しかし、それ以外にも島津氏は朝鮮の役でもほとんど経験がない海戦で大活躍するなど、異次元の強さを発揮しました。それではどうして島津は強かったのでしょうか?
漆川梁の戦い
島津氏の活躍を考える上で特質すべきは、不慣れなはずの海戦における大活躍です。慶長2年(1597年)7月15日の漆川梁の戦いにおける島津豊久の活躍を見てみましょう。
慶長2年7月14日、朝鮮水軍は三閑山島の本営を出撃、15日夜半には巨済島と漆川島の間にある漆川梁に停泊していました。この情報を得た日本軍は、朝鮮水軍を水陸から挟撃する作戦をたて、16日の明け方より藤堂高虎らの日本水軍は海上から攻撃を攻撃を開始します。
これを陸上部隊が援護し戦いは終始、日本水軍が朝鮮水軍を圧倒し、数千人を討ち取り、その他の水軍兵を海へ追い落とし、朝鮮水軍の船160余隻を捕獲、その後、津々浦々15~16里にわたって海賊船を悉く焼却したとされています。
不慣れな海戦で活躍した島津豊久
この戦いにおいて、島津豊久は先陣を切って活躍しました。それがどうかした?と思うかも知れませんが、島津は内陸国で海戦の経験はほとんどないのです。さらに、水軍の戦いと言っても日本の海戦と朝鮮の海戦は違います。
例えば日本の場合は、船と船を接舷させて兵士が乗り移り斬り合うのが主流であり、船の絃も低くされています。ところが朝鮮の水軍は基本、火砲を装備していて戦いは互いに火砲を撃ち合い敵の船を穴だらけにして戦闘不能にするものでした。

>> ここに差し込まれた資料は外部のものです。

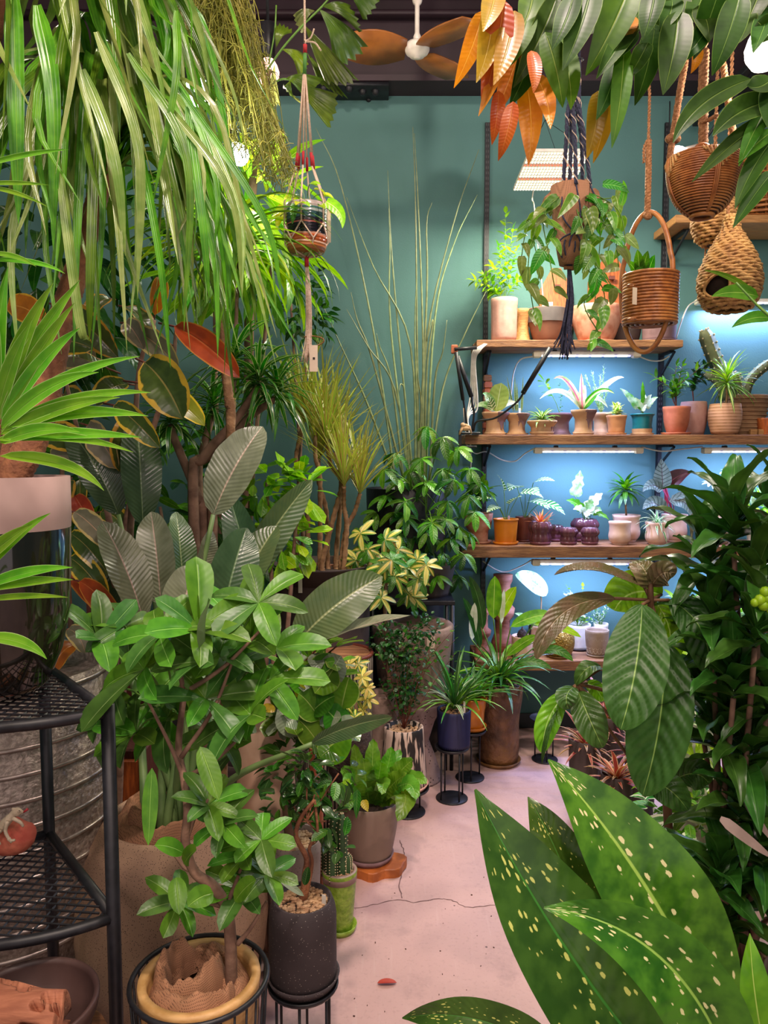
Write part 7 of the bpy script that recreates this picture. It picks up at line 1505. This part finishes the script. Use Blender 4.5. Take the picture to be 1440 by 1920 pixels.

当然、舷側は高くなっていて、飛び移るのには難儀ですし亀甲船は天井板に錐状の刃物がついているのです。しかし、豊久は少しも躊躇することなく亀甲船に飛び移って、敵兵を斬りまくり、敵船を鹵獲するなど大活躍します。どうして、こんな事が可能だったのでしょうか?
薩摩人の具体的行動を産み出した詮議
薩摩の郷中教育では詮議というトレーニングを繰り返しました。
これは、「もし○○ならどうするか?」という問答を1人が出し、それに全員で具体的な答えを出すトレーニングです。例えば、「家族皆んなが仲良くするにはどうするか?」という詮議が出されたとしましょう。
この場合、儒教的には五倫五常を守る事というのが模範解答です。しかし、詮議ではこれでは間違いです。理由は具体的ではないからであり具体的ではないという事は、実戦では役に立たないという事なのです。
では、どういう答えが模範解答なのかというと、
「美味しい食べ物は皆んなで分ける。家族の仲が悪くなるのは欲を出すからで、相続争いもそうである。各々が欲を抑えて譲り合うのがいい」
どうでしょうか?非常に具体的で納得できる内容ですよね?
郷中では、この詮議で誰もが納得できる具体的な答えを連発できる人間が指導者として認められ、上位に上がっていくのです。
避難民を収容した島津氏の知恵
文禄の役と慶長の役には、大きな違いがありました。最初の文禄の役は、ひたすらに北上して明国を目指すものでしたが、それでは補給が続かないので、次の慶長の役では、朝鮮南部を政治的な支配下において統治しようとします。つまり、日本的な城を幾つか築いて拠点にし住民を帰順させて農耕に従事させるのです。
しかし、いかにそうしても、異民族の軍隊に戻ってきてくださーい、危害は加えませーんと言われた所で、一度恐怖に支配された住民はそう簡単に帰ってきませんでした。そこを上手くやったのも、やはり島津だったようです。
一般の戦国大名は、占領した地域に立て札を立てて、帰属すれば安全を保障すると漢文で書くのですが、島津はこれに、さらにもう一工夫します。
それは、戻ってきた住民に島津之人と書いた札を配り、
「もし不利益を被る事があれば、書面で島津に報告しなさい。我々が必ず処罰するから」と呼びかけたのです。
これはとても上手いやり方で、ただ帰属すれば安全を保障するよりも何倍も具体的でした。実際、島津氏の統治した地域では、この島津之人札のお陰で、続々と住民が戻り耕作を再開して年貢を納め、城の周辺住民が島津軍と交易し、城の周辺には城下町が形成されていきました。
逆に同じ九州の大名でも大友氏は住民を統治する事に失敗し反乱を起こされています。ここにも詮議を通して、具体的な敵国住民の統治の仕方を考えた島津氏の特徴が反映されているのです。